Opera reaches 300m users and converts to WebKit
Embraces Google's favorite standards - V8, Chromium and WebKit - leaving Mozilla and IE isolated in mobile
Published: 13 February, 2013
READ MORE: Opera | Applications (Browser) | Standards | Android
The Apple/Google duopoly has scored another victory in defining the mobile web, with Opera Software deciding to adopt the WebKit rendering engine they favor for its famous browsers. It will also use the open source Chromium framework which also underpins Google Chrome.
Opera is abandoning its own Presto rendering engine and will release a new WebKit-based browser, codenamed Ice, this year, initially for iOS. The Norwegian firm will also adopt Chromium at the expense of its own framework on the desktop, and its Carakan JavaScript engine in favour of Google's V8.
This marks a significant change of direction for Opera, which under the leadership of its founder, Jon von Tetzchner, was fiercely independent and proud of its own technologies. The company was one of those which did not line up behind Google when it acquired the originator of the VP8 technology, the basis of the search giant's WebM alternative to the H.264/5 video codec. Google promotes its own technology as the standard for HTML5 browsers, because it is open source while MPEG LA's H.264 is licensed. The shift to Chromium means that future Opera iterations will have built-in support for WebM, Ogg Theora and Ogg Vorbis media codecs, but not natively for H.264 and MP3.
However, WebKit has certainly won the browser war and Opera, which has just hit 300m users, needs to continue to build on that base, not play the plucky underdog. "300m marks the first lap, but the race goes on," said CEO Lars Boilesen in a statement. "On the final stretch up to 300m users, we have experienced the fastest acceleration in user growth we have ever seen.
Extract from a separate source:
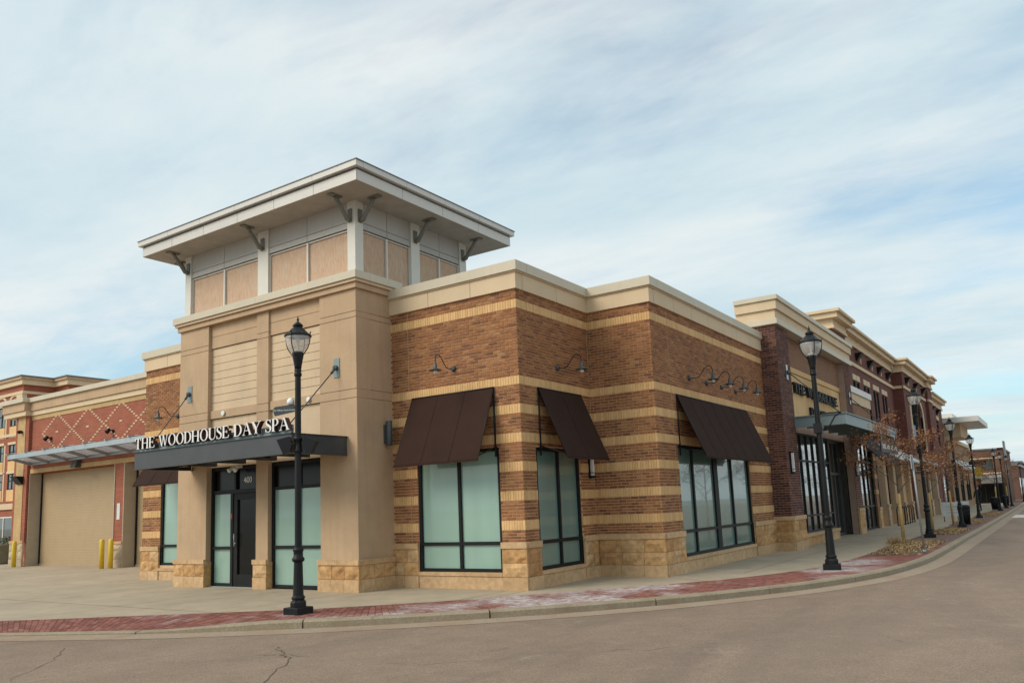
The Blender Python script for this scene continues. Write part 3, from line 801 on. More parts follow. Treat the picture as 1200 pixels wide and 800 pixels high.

Now, we are shifting into the next gear to claim a bigger piece of the pie in the smartphone market."
That means pursuing its current strategies of getting its browsers, which are very efficient in terms of network and device resources, into handsets for emerging markets, often working with operators or midrange OEMs. WebKit makes it an easier sell to developers, since the only major mobile stand-outs are now Windows Phone/IE (which uses Trident) and Mozilla Firefox Mobile (Gecko).
Some of Opera's efforts were prefigured last year when Yandex, the 'Russian Google', released its own browser which combined Chromium, WebKit and Opera's Turbo engine, which uses server-side compression to reduce data strain on the network (and users' data charges). Opera and Nokia's Express browser for Series 40 are the outstanding examples of these efficient offerings, which will become increasingly important as large populations in emerging nations gain their first webphones.